Fisher Scoring for crossed factor Linear Mixed Models

The analysis of longitudinal, heterogeneous or unbalanced clustered data is of primary importance to a wide range of applications. The Linear Mixed Model (LMM) is a popular and flexible extension of the linear model specifically designed for such purposes. Historically, a large proportion of material published on the LMM concerns the application of popular numerical optimization algorithms, such as Newton-Raphson, Fisher Scoring and Expectation Maximization to single-factor LMMs (i.e. LMMs that only contain one "factor" by which observations are grouped). However, in recent years, the focus of the LMM literature has moved towards the development of estimation and inference methods for more complex, multi-factored designs. In this paper, we present and derive new expressions for the extension of an algorithm classically used for single-factor LMM parameter estimation, Fisher Scoring, to multiple, crossed-factor designs.

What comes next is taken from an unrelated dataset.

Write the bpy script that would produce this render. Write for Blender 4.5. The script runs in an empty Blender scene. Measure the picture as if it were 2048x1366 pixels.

Through simulation and real data examples, we compare five variants of the Fisher Scoring algorithm with one another, as well as against a baseline established by the R package lmer, and find evidence of correctness and strong computational efficiency for four of the five proposed approaches. Additionally, we provide a new method for LMM Satterthwaite degrees of freedom estimation based on analytical results, which does not require iterative gradient estimation. Via simulation, we find that this approach produces estimates with both lower bias and lower variance than the existing methods.